Jewish oil tycoon Mikhail Khodorkovsky free after Putin pardon


Russian President Vladimir Putin signed a decree on Friday pardoning jailed tycoon Mikhail Khodorkovsky, after he spent a decade in jail, the Kremlin said. A few hours later he left prison, his lawyer reported.

Putin announced unexpectedly on Thursday that he would pardon Khodorkovsky, in what may be a gesture to critics of his human rights record before Russia hosts the Winter Olympics.

The decree pardoned Khodorkovsky on the basis of "the principles of humanism". The Kremlin said the decree took immediate effect and Russian news agencies quoted a lawyer as saying it was possible that the former Yukos oil company chief could be freed as early as Friday.

Khodorkovsky, 50,  was once Russia's richest man and is seen by Kremlin critics as a political prisoner. He fell out spectacularly with Putin a decade ago. His company, Yukos, was broken up and sold off, mainly into state hands, following his arrest at gunpoint on an airport runway in Siberia on fraud and tax evasion charges in 2003.

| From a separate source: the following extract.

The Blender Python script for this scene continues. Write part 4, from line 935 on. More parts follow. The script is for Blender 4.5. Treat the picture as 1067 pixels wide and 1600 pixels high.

He became a symbol of what investors say is the Kremlin's abuse of the courts for political ends. The Kremlin denies this but Putin has singled Khodorkovsky out for bitter personal attacks and ignored many calls for his release.

On Thursday, however, Putin said: "He has been in jail already more than 10 years. This is a serious punishment."

Saying Khodorkovsky's mother was ill and that he had asked for clemency, he added: "I decided that with these circumstances in mind ... a decree pardoning him will be signed."

Russian shares rose over 1 percent on the news, though later settled back by the end of the day.

A sustained rally would require "a consistent track record of implementation of market-friendly reforms - in particular, of steps to improve the judicial system, so that decisions are more predictable and property rights better protected," a Moscow-based economist at an investment bank said.

Lawyers for Khodorkovsky initially said he had not sought clemency but his representatives later said they were trying to reach him in prison near the Arctic Circle to clarify matters.

An early release had not been expected and there had even been speculation that new charges might be brought against him, as they were before his sentence was extended in 2010 after a second trial for theft and money-laundering.

Khodorkovsky began dabbling in small business as a Moscow student Communist leader under Mikhail Gorbachev's perestroika reforms of the late 1980s. Still in his 30s, he emerged from the cut-throat chaos of the Soviet collapse as one of the wealthiest "oligarchs" under Putin's predecessor Boris Yeltsin.

His fall from grace after criticizing Putin, a former KGB officer, has long been held up by foreign investors as evidence of the weakness of property rights and the rule of law in Russia.